Posted on November 3rd, 2004, in the evening

Ever joined a bandwagon a long way down the track?

I spotted Harry Potter and the Philosopher's Stone in a charity shop two weeks ago for about 50p, and feeling the need for some lighter reading (coupled with the high recommendation of the adoration HP receives from the nine-year-old daughter of the family I lodge with) I thought I'd pick it up. And after I picked it up I barely put it down again before I'd finished it.

Since then I've been (even more) obsessively scouring second hand shops, looking for the rest in the series. I've now found and read Harry Potter and the Chamber of Secrets (book two), and have a delightfully second hand (by which I mean stained, coloured-in, battered) copy of Harry Potter and the Goblet of Fire (book four), which I obviously can't read until I find book three!

J K Rowling's influences from the canon of children's books of the last century are pretty clear - there's more than a hint of Matilda in Harry's upbringing, and the main action is set in a classic boarding school context, but her gift for story telling is their equal and she mixes a beatifully coherent and captivating new potion from the familiar ingredients.

Harry Potter isn't crafted like the intense and powerful layers of Philip Pullman's 'His Dark Materials' trilogy, but where Pullman's work is ideologically driven, Harry Potter is primarily fun.
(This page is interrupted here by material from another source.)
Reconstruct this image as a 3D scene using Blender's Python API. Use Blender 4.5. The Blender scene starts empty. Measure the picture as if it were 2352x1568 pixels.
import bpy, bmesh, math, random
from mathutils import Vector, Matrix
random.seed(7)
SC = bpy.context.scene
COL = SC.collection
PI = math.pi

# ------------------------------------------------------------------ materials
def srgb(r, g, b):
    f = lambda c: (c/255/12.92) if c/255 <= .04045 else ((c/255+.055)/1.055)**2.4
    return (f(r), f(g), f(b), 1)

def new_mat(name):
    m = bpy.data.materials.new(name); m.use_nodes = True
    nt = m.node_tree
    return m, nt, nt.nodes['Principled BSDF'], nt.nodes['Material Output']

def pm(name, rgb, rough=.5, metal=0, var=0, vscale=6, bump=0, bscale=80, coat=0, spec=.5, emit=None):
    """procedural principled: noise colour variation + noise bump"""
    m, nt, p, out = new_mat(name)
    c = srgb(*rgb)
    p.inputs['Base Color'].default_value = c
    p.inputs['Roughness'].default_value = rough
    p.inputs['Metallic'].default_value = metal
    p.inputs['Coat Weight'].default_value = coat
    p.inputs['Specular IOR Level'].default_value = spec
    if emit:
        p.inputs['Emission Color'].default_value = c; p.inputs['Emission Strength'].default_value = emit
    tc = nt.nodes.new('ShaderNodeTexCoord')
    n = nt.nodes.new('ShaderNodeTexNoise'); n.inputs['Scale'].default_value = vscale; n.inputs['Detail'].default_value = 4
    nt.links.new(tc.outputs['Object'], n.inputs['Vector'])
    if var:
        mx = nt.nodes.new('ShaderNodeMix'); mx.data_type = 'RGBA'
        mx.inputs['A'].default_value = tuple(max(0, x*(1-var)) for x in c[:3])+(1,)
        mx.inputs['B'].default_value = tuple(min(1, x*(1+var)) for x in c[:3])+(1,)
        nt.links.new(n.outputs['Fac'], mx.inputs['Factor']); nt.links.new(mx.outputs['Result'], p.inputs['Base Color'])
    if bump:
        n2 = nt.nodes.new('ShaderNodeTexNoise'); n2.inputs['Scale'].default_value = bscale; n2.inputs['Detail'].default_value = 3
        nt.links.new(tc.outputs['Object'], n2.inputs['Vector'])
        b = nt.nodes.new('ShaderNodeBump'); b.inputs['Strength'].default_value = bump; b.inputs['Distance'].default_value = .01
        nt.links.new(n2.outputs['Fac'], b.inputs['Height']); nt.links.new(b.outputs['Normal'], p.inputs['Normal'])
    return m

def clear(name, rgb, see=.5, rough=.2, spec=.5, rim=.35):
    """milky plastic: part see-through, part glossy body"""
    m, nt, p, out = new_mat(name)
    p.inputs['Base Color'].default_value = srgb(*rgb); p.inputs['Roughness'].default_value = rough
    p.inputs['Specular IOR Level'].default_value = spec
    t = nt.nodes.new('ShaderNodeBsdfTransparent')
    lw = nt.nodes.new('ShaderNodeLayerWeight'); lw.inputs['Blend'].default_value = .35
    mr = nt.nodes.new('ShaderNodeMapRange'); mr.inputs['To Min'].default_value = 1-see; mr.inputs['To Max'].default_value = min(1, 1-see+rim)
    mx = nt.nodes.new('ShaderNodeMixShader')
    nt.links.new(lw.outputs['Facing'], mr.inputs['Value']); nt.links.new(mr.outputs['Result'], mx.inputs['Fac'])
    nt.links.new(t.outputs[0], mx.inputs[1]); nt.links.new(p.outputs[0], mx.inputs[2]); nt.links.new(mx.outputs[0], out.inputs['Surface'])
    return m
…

When I read 'His Dark Materials' I hurt with the tension between on the one hand my love and sympathy for Lyra and even something of the critique Pullman is making against Christianity, and on the other the contrast between the deadly Christianity he destroys in his fiction and the releasing, life-affirming freedom I've found in my own. The only analogous sorrow I feel reading Harry Potter is over the savaging J K Rowling's fantastic work has received from some Christian circles.
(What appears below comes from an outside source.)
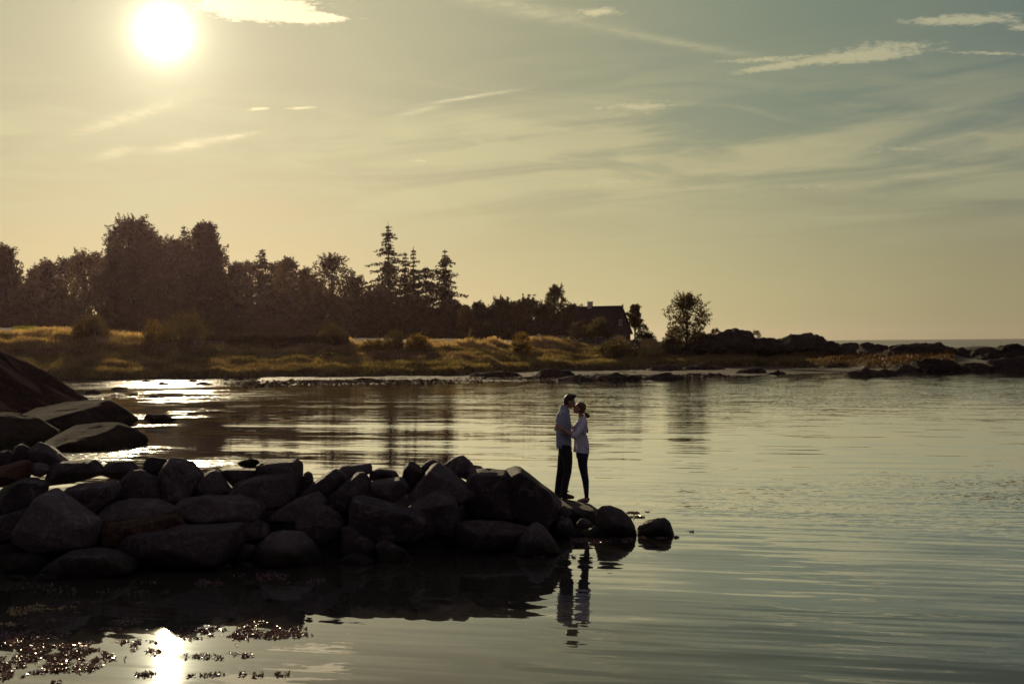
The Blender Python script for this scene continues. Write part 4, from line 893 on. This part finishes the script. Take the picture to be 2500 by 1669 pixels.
def lawn():
    rg = np.random.default_rng(19); n = 14000
    u = rg.uniform(35, 135, n); d = rg.uniform(166, 196, n); x = (u-CX)/F*d; z = terr(x, d)+.02
    h = rg.uniform(.1, .3, n); a = rg.uniform(0, 3.14, n); dx = np.cos(a)*.05; dy = np.sin(a)*.05; b0 = np.stack([x, d, z], 1)
    off = np.stack([dx, dy, 0*x], 1); tp = b0+np.stack([rg.normal(size=n)*.05, rg.normal(size=n)*.05, h], 1)
    V = np.stack([b0-off, b0+off, tp+off*.5, tp-off*.5], 1).reshape(-1, 3)
    o = link_mesh('lawn', arr_mesh('lawn', V, np.arange(n*4).reshape(-1, 4), False, np.tile(np.array([.34, .36, .09]), (n*4, 1))), M['grass'])
    tag(o, 'bright sunlit lawn seen through a gap in the left bushes', 'lawn', kind='stuff')
lawn()

# seaweed floating around the breakwater
def weed_patch(label, ells, reg_, mat, dens, size, seed, lift=.014, name='seaweed'):
    if size < .05: dens *= 1.7; size *= .68
    rg = np.random.default_rng(seed); P = []; S = []
    ox, oy, sc = reg[reg_]
    for (cx_, cy_, rx, ry, kd) in ells:
        A_ = math.pi*rx*ry
        Dm = ground_D(ox+cx_/sc, oy+cy_/sc); pm = Dm/F/sc; area = A_*pm*pm*Dm/CAMZ
        n = int(area*dens*kd)+3
        a = rg.uniform(0, 6.283, n); r_ = np.sqrt(rg.uniform(0, 1, n))*(1+.18*rg.normal(size=n))
        px = ox+(cx_+rx*r_*np.cos(a))/sc; py = oy+(cy_+ry*r_*np.sin(a))/sc
        aa = (px-CX)/F; bb = (CY-py)/F
        X_ = aa*math.cos(ROLL)+bb*math.sin(ROLL); Z_ = -aa*math.sin(ROLL)+bb*math.cos(ROLL); D = -CAMZ/Z_
        wx = X_*D; wy = D
        keep = (vnoise(wx*5, wy*2.2, seed)*.5+vnoise(wx*16, wy*7, seed+1)*.5) > rg.uniform(.46, .64, n)
        wx, wy = wx[keep], wy[keep]
        for _ in range(2):
            P.append(np.stack([wx+rg.normal(size=len(wx))*size*.5, wy+rg.normal(size=len(wx))*size*.8, np.abs(rg.normal(size=len(wx)))*lift*.5+.002], 1)); S.append(rg.uniform(.5, 1.3, len(wx))*size)
    P = np.concatenate(P); S = np.concatenate(S); n = len(P)
    a = rg.uniform(0, 6.283, n); A_ = np.stack([np.cos(a), np.sin(a), rg.normal(size=n)*.5], 1); B_ = np.stack([-np.sin(a), np.cos(a), rg.normal(size=n)*.5], 1)
    A_ = A_*(S*.9)[:, None]; B_ = B_*(S*.5)[:, None]
    V = np.stack([P-A_, P+B_+A_*.2, P+A_, P-B_-A_*.1], 1).reshape(-1, 3); Fq = np.arange(n*4).reshape(-1, 4)
    o = link_mesh(name, arr_mesh(name, V, Fq), M[mat]); tag(o, label, 'seaweed', kind='stuff')
weed_patch('floating purple-brown seaweed mats left of the sun reflection', [(60, 540, 90, 40, 1), (280, 500, 260, 32, 1), (560, 600, 140, 50, 1), (420, 620, 260, 55, 1), (200, 710, 260, 65, 1), (500, 730, 250, 35, 1), (700, 660, 170, 40, 1), (60, 780, 120, 50, 1), (900, 590, 170, 30, 1), (950, 550, 180, 14, 1), (380, 838, 60, 14, 1), (850, 790, 40, 8, .6)], 'B', 'weed', 1500, .026, 21)
weed_patch('scattered seaweed bits between the mats and the breakwater reflection', [(780, 460, 100, 14, 1), (920, 405, 110, 20, 1), (960, 380, 100, 12, 1), (350, 390, 180, 16, .7), (100, 430, 100, 16, .8), (1000, 270, 60, 6, 1), (620, 270, 120, 8, .8), (750, 238, 60, 6, .6), (530, 335, 40, 8, .8)], 'B', 'weed', 1100, .024, 22)
weed_patch('long floating seaweed raft right of the sun reflection', [(1380, 500, 100, 34, 1), (1600, 480, 300, 42, 1), (1900, 450, 230, 36, 1), (2050, 490, 150, 22, 1), (1800, 505, 320, 26, 1), (1850, 395, 60, 8, .8)], 'B', 'weed', 1500, .026, 23)
weed_patch('small seaweed tufts at the bottom edge below the long raft', [(1080, 630, 110, 26, 1), (1430, 650, 150, 20, .9), (1560, 665, 50, 10, 1), (1740, 645, 60, 16, 1), (1640, 625, 50, 6, .8), (1700, 570, 50, 5, .7), (1850, 775, 190, 26, 1), (1560, 785, 100, 12, 1), (1030, 780, 90, 20, .8), (1370, 780, 50, 16, .8)], 'B', 'weed', 1300, .026, 24)
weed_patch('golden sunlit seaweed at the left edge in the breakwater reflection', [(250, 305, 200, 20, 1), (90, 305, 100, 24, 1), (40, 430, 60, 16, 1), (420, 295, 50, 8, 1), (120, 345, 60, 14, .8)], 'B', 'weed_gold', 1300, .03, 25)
weed_patch('dark glistening seaweed fringe along the foot of the breakwater', [(300, 160, 360, 30, .2), (700, 190, 500, 16, .25), (1500, 130, 110, 32, 1.3), (1150, 190, 120, 10, 1), (1900, 80, 260, 30, .5), (2150, 110, 180, 18, .9), (900, 120, 260, 14, .15)], 'B', 'weed', 700, .024, 26)
weed_patch('dark seaweed fringe below the couple and the tip boulders', [(1080, 935, 130, 22, 1.2), (1390, 925, 170, 24, 1), (700, 1080, 330, 16, .6), (990, 1100, 50, 8, 1), (1720, 905, 130, 10, .8)], '7', 'weed', 900, .026, 27)
weed_patch('brown stranded seaweed strewn over the tidal flat', [(900, 1512, 700, 16, 1), (1500, 1505, 700, 12, 1), (300, 1530, 300, 12, .8)], '2', 'weed_tan', 30, .14, 31, lift=.10)
weed_patch('brown stranded seaweed on the flat by the rock shelf', [(600, 925, 600, 9, 1), (1500, 905, 700, 9, 1)], '3', 'weed_tan', 30, .14, 32, lift=.10)
weed_patch('thin strings of seaweed on the open water off the tip', [(1550, 670, 55, 6, 1.2), (1680, 660, 30, 3, .8), (1590, 712, 70, 6, 1.2), (2150, 850, 55, 6, 1.3), (1980, 830, 45, 3, 1), (1960, 903, 35, 7, 1.2), (2070, 846, 15, 3, 1)], '7', 'weed', 1400, .032, 28)

# ------------------------------------------------------------------ house, wall, small things
def house():
    D = 203.0; px = 1467
    x = (px-CX)/F*D; z0 = th(x, D)-.1
    root = empty('cottage', (x, D, z0), 'small dark cottage with steep roof and white chimney among trees', 'house', None, rz=R(-32))
    zr = un(1515, 749, D).z-z0; L = 6.6; Wd = 5.6; hw = 1.9
    b = MB(); b.box((0, 0, hw/2), (L, Wd, hw))
    # gables
    for sx_ in (-1, 1):
        bm_ = b.bm; a = [bm_.verts.new((sx_*(L/2), -Wd/2, hw)), bm_.verts.new((sx_*(L/2), Wd/2, hw)), bm_.verts.new((sx_*(L/2), 0, zr-.15))]
        c_ = [bm_.verts.new((sx_*(L/2-.25), -Wd/2, hw)), bm_.verts.new((sx_*(L/2-.25), Wd/2, hw)), bm_.verts.new((sx_*(L/2-.25), 0, zr-.15))]
        bm_.faces.new(a); bm_.faces.new(list(reversed(c_)))
        for i in range(3): bm_.faces.new((a[i], c_[i], c_[(i+1) % 3], a[(i+1) % 3]))
    b.build('wall', M['house_wall'], root, smooth=False)
    rf = MB()
    for sy in (-1, 1):
        run = Wd/2+.35; rise = zr-hw+.25; ln = math.hypot(run, rise); ang = math.atan2(rise, run)
        rf.box((0, sy*run/2, zr-rise/2+.02), (L+.5, ln, .16), Euler((-sy*ang, 0, 0)), .03)
        for r_ in range(9):
            t = (r_+.5)/9
            rf.box((0, sy*run*t, zr-rise*t+.12), (L+.5, .08, .05), Euler((-sy*ang, 0, 0)))
    rf.limb([(-L/2-.28, 0, zr+.05, .11), (L/2+.28, 0, zr+.05, .11)], 8); rf.limb([(L/2+.22, 0, zr+.05, .12), (L/2+.3, 0, zr+.32, .06)], 8)
    roof = rf.build('roof', M['thatch'], root, smooth=False)
    ch = MB(); ch.box((-L/2+1.6, 0, zr+.25), (.62, .55, 1.0), None, .02); ch.box((-L/2+1.6, 0, zr+.78), (.70, .63, .08), None, .01); ch.build('chimney', M['white'], roof, smooth=False)
    w = MB(); w.box((L/2+.03, -.2, zr*.5+.5), (.06, .8, .8), None, .01); fr = w.build('window', M['white'], root, smooth=False)
    p = MB(); p.box((L/2+.055, -.38, zr*.5+.5), (.03, .3, .66)); p.box((L/2+.055, -.02, zr*.5+.5), (.03, .3, .66)); p.build('pane', M['dark_glass'], fr, smooth=False)
    for yy in (-2.2,):
        for xx in (-2.0, 0, 2.0):
            w = MB(); w.box((xx, -Wd/2-.02, 1.15), (.8, .06, .8), None, .01); fr = w.build('window', M['white'], root, smooth=False)
            p = MB(); p.box((xx-.18, -Wd/2-.05, 1.15), (.3, .03, .66)); p.box((xx+.18, -Wd/2-.05, 1.15), (.3, .03, .66)); p.build('pane', M['dark_glass'], fr, smooth=False)
house()
def stone_wall():
    rnd = random.Random(4); b = MB(); D = 187
    for row in range(4):
        u = 1290+rnd.uniform(0, 3)
        while u < 1560:
            w = rnd.uniform(5, 12)*(1-.08*row); x = (u+w/2-CX)/F*D; z = th(x, D)-.1+row*.32+.2
            if not (row == 3 and rnd.random() < .3):
                b.ball((x, D+rnd.uniform(-.08, .08)+row*.05, z), (w/F*D*.5, .30, .185*rnd.uniform(.85, 1.12)), Euler((rnd.uniform(-.15, .15), rnd.uniform(-.12, .12), rnd.uniform(-.2, .2))), seg=9)
            u += w*.97
    o = b.build('stone_wall', M['wall_stone']); tag(o, 'low dry stone wall of rounded stones before the cottage', 'wall')
stone_wall()
def chair():
    D = 184.5; px = 1316; x = (px-CX)/F*D; z = th(x, D)
    r = empty('garden_chair', (x, D, z+.25), 'pale wooden garden chair facing the bay left of the stone wall', 'chair', None)
    for sx_ in (-.26, .26):
        for sy in (-.24, .24): MB().box((sx_, sy, .2), (.06, .06, .55 if sy < 0 else .55)).build('leg', M['white'], r, smooth=False)
        MB().box((sx_, 0, .66), (.09, .6, .04), None, .01).build('armrest', M['white'], r, smooth=False)
    MB().box((0, 0, .46), (.54, .52, .05), None, .01).build('seat', M['white'], r, smooth=False)
    b = MB()
    for i in range(5): b.box((-.2+i*.1, .28, .78), (.07, .03, .62), Euler((-.2, 0, 0)))
    b.build('backrest', M['white'], r, smooth=False)
chair()
def post():
    D = 183; px = 1538; x = (px-CX)/F*D; z = th(x, D)
    r = empty('marker_post', (x, D, z), 'slim pale post standing at the right end of the stone wall', 'post', None)
    MB().limb([(0, 0, -.2, .05), (0, 0, 1.55, .04)], 10).build('shaft', M['wood'], r); MB().box((0, 0, 1.6), (.14, .14, .1), None, .01).build('cap', M['wood'], r, smooth=False)
post()
def jetty():
    D = 157.5; x0 = (472-CX)/F*D; x1 = (536-CX)/F*D; z = un(500, 833, D).z
    r = empty('footbridge', ((x0+x1)/2, D, z-.6), 'low pale plank footbridge in the golden grass right of the umbrella bush', 'footbridge', None)
    b = MB(); n = 18
    for i in range(n): b.box(((i+.5)/n*(x1-x0)-(x1-x0)/2, 0, .6), ((x1-x0)/n*.9, .9, .07))
    b.build('deck', M['wood'], r, smooth=False)
    for i in range(4):
        for sy in (-.35, .35): MB().box((-(x1-x0)/2+.2+i*((x1-x0)-.4)/3, sy, .1), (.1, .1, .95)).build('leg', M['wood'], r, smooth=False)
jetty()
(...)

By my own admission I haven't read beyond the second book yet, but on the basis of what I've come across so far I don't think accusations about Harry Potter promoting evil could be further off the mark. Magic is simply a story-telling device in Harry Potter, pitched not that differently than in Tolkein. I don't think I'm being naive - I think I'm receiving these books in the spirit that they were intended, which is one of fun, of courage, of loyalty, and of good overcoming evil.

If the charity shops of South East London don't come up with the goods soon I might even have to resort to buying the rest new!